US President Donald Trump said on Tuesday that he did not want to extend a ceasefire with Iran, adding Washington was in a strong negotiating position and would end up with what he called a great deal.
The ceasefire between the US and Iran is due to expire on Wednesday.
“I don’t want to do that. We don’t have that much time,” Trump told CNBC in an interview when asked about the possibility of extending the ceasefire.
According to a Reuters report, officials in Washington have expressed confidence that talks with Iran will go ahead in Pakistan, and a senior Iranian official said Tehran was considering joining.
With the prospect of last-ditch further peace talks still up in the air, Trump issued a threat to Iran, saying that the US would resume its attacks on Iran if a deal is not struck with Tehran soon.

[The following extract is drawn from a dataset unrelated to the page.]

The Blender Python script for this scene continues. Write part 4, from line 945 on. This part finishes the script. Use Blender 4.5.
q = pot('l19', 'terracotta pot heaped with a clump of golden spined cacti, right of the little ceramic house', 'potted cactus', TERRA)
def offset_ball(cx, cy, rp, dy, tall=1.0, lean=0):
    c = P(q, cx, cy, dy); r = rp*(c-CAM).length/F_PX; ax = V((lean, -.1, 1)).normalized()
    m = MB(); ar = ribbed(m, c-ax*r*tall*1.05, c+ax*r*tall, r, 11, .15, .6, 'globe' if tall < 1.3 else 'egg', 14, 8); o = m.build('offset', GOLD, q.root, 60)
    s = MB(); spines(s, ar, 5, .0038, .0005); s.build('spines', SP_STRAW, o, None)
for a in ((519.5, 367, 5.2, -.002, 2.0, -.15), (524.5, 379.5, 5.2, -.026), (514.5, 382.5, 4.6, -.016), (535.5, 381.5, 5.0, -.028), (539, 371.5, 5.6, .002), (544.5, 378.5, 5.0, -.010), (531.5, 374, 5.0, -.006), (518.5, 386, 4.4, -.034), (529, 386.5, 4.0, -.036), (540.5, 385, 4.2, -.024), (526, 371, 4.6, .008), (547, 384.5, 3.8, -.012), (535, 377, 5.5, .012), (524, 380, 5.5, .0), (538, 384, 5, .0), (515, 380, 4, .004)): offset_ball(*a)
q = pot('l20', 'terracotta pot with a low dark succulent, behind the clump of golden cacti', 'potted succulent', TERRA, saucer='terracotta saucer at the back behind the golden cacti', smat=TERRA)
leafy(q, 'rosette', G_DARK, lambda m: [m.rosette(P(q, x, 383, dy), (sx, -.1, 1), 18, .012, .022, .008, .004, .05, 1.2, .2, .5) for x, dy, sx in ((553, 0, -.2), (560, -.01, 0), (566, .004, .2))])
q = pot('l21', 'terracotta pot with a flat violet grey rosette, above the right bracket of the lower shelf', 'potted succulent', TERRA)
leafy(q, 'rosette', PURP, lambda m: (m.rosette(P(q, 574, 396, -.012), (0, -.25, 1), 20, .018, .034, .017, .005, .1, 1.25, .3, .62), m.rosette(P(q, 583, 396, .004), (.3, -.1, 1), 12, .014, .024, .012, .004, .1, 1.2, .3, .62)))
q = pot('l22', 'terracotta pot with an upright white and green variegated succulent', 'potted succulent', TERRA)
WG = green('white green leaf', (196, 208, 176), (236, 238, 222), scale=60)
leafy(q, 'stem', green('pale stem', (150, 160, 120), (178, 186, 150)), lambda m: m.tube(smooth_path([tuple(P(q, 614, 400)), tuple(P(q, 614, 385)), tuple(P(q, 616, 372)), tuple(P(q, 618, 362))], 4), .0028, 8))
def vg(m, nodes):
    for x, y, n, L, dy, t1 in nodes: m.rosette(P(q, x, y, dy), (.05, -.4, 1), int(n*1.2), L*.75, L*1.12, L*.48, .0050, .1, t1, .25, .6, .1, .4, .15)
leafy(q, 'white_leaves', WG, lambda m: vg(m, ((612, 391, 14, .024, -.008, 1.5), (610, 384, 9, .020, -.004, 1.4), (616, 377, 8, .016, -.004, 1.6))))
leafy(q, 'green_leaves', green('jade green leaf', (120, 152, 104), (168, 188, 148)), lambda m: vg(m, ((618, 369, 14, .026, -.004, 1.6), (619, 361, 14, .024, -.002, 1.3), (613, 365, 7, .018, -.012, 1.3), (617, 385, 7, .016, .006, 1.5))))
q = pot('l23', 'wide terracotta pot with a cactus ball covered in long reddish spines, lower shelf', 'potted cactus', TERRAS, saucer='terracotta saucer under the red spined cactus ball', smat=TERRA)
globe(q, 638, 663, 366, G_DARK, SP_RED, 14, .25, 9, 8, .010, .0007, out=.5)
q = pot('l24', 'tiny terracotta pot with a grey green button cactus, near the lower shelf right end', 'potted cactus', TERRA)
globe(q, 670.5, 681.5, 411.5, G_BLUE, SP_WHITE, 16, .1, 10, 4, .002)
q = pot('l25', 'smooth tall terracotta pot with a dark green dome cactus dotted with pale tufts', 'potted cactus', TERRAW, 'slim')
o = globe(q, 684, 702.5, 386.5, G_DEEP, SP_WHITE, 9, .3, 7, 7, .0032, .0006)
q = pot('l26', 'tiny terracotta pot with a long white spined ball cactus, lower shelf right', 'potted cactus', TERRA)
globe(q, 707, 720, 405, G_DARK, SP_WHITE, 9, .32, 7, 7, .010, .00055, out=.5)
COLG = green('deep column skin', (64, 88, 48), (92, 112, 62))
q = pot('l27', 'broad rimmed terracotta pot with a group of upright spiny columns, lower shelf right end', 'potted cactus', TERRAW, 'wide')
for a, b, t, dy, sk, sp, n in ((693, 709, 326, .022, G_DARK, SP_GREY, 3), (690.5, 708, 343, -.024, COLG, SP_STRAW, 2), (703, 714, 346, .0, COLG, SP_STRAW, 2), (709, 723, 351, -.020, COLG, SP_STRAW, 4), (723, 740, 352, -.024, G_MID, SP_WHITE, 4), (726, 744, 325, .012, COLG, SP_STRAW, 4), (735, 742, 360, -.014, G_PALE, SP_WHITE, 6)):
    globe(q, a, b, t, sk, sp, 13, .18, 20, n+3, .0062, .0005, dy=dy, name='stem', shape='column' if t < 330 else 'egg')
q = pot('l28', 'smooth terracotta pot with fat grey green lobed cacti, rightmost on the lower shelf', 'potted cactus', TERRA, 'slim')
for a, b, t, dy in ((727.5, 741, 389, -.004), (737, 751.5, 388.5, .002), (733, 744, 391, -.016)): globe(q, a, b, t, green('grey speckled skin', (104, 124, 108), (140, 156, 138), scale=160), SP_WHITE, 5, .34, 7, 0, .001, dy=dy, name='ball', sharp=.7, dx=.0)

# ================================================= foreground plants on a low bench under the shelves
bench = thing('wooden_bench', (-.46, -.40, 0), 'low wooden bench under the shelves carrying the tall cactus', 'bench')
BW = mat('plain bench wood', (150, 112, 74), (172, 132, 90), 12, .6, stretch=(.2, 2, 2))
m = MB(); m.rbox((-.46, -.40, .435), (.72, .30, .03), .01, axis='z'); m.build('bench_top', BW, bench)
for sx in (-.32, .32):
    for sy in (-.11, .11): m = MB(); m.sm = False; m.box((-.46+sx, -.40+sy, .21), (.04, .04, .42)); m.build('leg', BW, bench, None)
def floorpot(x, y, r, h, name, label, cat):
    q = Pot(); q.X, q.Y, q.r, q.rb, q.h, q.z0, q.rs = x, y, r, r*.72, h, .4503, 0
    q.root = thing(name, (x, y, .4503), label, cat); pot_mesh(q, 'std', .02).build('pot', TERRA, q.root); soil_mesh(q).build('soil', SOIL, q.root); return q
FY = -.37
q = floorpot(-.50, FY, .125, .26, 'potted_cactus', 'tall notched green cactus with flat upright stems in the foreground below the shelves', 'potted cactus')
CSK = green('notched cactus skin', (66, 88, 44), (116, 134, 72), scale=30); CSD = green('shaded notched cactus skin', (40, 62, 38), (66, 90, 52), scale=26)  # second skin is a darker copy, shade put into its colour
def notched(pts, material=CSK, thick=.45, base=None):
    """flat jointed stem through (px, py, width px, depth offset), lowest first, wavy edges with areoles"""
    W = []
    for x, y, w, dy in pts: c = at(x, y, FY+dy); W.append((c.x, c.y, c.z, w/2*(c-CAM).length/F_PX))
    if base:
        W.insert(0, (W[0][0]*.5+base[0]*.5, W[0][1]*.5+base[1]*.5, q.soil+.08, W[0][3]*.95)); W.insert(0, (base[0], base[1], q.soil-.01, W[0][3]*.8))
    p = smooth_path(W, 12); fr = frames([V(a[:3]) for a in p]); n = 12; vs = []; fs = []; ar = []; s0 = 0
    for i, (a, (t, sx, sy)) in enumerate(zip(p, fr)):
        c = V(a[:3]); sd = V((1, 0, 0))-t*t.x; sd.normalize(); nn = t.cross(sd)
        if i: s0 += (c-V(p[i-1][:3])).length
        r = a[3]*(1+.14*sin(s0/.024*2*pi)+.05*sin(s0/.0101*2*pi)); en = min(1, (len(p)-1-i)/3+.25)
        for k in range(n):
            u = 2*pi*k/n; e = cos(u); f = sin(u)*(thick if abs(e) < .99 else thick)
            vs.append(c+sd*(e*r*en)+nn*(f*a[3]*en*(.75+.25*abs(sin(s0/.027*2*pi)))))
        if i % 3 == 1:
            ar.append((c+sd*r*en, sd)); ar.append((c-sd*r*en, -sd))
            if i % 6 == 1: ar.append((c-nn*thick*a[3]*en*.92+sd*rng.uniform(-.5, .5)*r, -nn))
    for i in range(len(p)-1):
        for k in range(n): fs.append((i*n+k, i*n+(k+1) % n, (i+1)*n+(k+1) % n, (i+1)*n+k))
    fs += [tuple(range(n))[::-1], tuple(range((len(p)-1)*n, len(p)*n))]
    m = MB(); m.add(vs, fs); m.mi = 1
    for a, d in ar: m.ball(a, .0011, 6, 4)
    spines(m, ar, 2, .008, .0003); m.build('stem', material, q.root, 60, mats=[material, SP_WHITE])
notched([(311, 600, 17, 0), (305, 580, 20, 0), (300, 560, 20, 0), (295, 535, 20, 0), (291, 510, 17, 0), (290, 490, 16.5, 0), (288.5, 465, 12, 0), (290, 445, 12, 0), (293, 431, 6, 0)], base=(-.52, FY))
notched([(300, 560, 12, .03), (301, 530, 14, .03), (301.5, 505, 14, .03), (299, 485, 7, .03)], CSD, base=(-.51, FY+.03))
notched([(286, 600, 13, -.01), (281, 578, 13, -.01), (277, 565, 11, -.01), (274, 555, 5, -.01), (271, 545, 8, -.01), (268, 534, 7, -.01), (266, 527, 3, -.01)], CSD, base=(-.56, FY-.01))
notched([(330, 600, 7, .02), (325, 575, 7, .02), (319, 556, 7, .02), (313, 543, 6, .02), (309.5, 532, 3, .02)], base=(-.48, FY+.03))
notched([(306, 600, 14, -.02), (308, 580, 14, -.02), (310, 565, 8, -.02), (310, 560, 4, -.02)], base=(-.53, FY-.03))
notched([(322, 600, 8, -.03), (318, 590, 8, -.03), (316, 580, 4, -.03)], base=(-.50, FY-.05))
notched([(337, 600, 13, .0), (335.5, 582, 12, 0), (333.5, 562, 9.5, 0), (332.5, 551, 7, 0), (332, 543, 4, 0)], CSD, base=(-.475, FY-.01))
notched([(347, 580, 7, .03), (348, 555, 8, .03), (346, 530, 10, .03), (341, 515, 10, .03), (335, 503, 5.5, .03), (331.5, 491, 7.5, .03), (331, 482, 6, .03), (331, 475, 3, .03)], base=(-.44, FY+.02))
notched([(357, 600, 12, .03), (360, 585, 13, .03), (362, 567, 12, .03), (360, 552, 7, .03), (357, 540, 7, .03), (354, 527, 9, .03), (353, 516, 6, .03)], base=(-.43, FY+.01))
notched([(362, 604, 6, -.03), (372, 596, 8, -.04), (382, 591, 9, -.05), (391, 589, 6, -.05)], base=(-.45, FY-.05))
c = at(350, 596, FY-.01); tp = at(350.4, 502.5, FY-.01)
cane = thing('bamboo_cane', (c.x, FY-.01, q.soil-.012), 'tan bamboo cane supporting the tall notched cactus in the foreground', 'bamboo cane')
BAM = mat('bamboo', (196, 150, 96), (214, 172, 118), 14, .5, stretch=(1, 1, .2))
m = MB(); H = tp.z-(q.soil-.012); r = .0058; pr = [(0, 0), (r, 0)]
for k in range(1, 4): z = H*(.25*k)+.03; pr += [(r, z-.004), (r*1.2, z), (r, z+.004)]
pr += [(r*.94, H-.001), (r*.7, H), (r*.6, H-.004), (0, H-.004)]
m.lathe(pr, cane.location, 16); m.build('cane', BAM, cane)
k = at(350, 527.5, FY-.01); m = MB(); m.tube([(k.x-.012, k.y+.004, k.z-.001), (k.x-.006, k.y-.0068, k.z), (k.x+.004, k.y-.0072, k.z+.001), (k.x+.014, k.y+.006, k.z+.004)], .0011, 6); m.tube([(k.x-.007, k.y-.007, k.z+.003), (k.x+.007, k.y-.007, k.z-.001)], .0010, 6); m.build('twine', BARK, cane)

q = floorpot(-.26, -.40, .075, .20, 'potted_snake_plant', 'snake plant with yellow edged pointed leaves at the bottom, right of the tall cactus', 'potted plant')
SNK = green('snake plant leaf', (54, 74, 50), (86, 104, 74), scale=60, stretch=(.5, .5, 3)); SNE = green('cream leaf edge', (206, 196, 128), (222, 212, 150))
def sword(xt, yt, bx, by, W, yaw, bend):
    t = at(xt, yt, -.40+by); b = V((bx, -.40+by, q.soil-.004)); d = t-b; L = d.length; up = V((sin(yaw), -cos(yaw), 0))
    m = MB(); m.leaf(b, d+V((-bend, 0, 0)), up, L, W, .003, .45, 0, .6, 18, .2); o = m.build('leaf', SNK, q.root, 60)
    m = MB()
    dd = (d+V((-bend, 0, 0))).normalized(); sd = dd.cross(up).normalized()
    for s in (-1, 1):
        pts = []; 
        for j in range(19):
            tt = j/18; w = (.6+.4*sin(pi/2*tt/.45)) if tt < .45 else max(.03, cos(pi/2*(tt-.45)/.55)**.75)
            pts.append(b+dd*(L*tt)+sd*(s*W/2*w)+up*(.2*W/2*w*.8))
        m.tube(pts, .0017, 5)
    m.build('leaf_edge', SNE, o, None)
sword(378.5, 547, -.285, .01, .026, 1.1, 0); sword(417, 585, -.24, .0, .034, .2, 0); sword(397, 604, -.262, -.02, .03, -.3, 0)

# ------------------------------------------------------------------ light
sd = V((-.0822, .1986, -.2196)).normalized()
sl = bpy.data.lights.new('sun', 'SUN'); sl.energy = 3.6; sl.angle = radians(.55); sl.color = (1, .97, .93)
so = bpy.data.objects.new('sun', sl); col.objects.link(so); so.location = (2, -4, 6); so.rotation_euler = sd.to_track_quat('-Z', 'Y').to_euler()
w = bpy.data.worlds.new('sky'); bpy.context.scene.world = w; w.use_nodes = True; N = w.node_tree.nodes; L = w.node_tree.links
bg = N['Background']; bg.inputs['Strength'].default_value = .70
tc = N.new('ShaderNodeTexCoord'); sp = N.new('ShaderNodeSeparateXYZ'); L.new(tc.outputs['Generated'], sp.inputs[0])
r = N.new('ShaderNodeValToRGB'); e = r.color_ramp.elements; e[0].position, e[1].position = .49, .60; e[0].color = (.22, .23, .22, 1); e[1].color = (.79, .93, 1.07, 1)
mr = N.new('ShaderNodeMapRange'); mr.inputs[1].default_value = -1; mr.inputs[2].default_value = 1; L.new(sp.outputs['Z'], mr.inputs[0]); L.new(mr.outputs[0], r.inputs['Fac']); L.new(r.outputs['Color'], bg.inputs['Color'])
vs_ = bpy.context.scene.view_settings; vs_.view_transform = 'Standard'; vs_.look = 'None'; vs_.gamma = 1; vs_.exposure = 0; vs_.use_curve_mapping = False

“I expect to be bombing because I think that’s a better attitude to go in with. But we’re ready to go. I mean, the military is raring to go,” he said.
Trump’s flip-flops
Donald Trump has been offering mixed messages about the path ahead for the Iran war, declaring that he was in no rush to end the conflict while also saying that he still expects to dispatch his negotiating team, led by US Vice President JD Vance, to Pakistan’s capital of Islamabad for talks. This has kept the prospect of a second round of talks uncertain as of Tuesday.
Iran’s chief negotiator has already said that Tehran has “new cards on the battlefield” that haven’t yet been revealed.
“We do not accept negotiations under the shadow of threats,” and the Islamic Republic has been preparing “to reveal new cards on the battlefield,” Iran’s chief negotiator and parliamentary speaker, Mohammed Bagher Ghalibaf, wrote in a post on X early on Tuesday.
The ceasefire seemed likely to be extended if talks resume, before Trump’s latest announcement. Though it is very likely that the mercurial Republican will still end up changing his mind.
White House officials have said that Vance would lead the American delegation, but Iran hasn’t yet confirmed who it might send. Iranian state television on Tuesday broadcast a message saying that “no delegation from Iran has visited Islamabad … so far.”
The US has instituted a blockade of Iranian ports to pressure Tehran into ending its stranglehold on the Strait of Hormuz, a key shipping lane through which 20% of the world’s natural gas and crude oil transits in peacetime. That has been a key sticking point in Iran, shadowing the peace talks.
Iran’s iron grip on the strait has sent oil prices soaring, and Brent crude, the international benchmark, was trading near $95 per barrel on Tuesday, up more than 30% from February. 28, the day that Israel and the US attacked Iran to start the war.
Before the war began, the Strait of Hormuz had been fully open to international shipping, and Trump has demanded that vessels again be allowed to transit unimpeded through the waterway.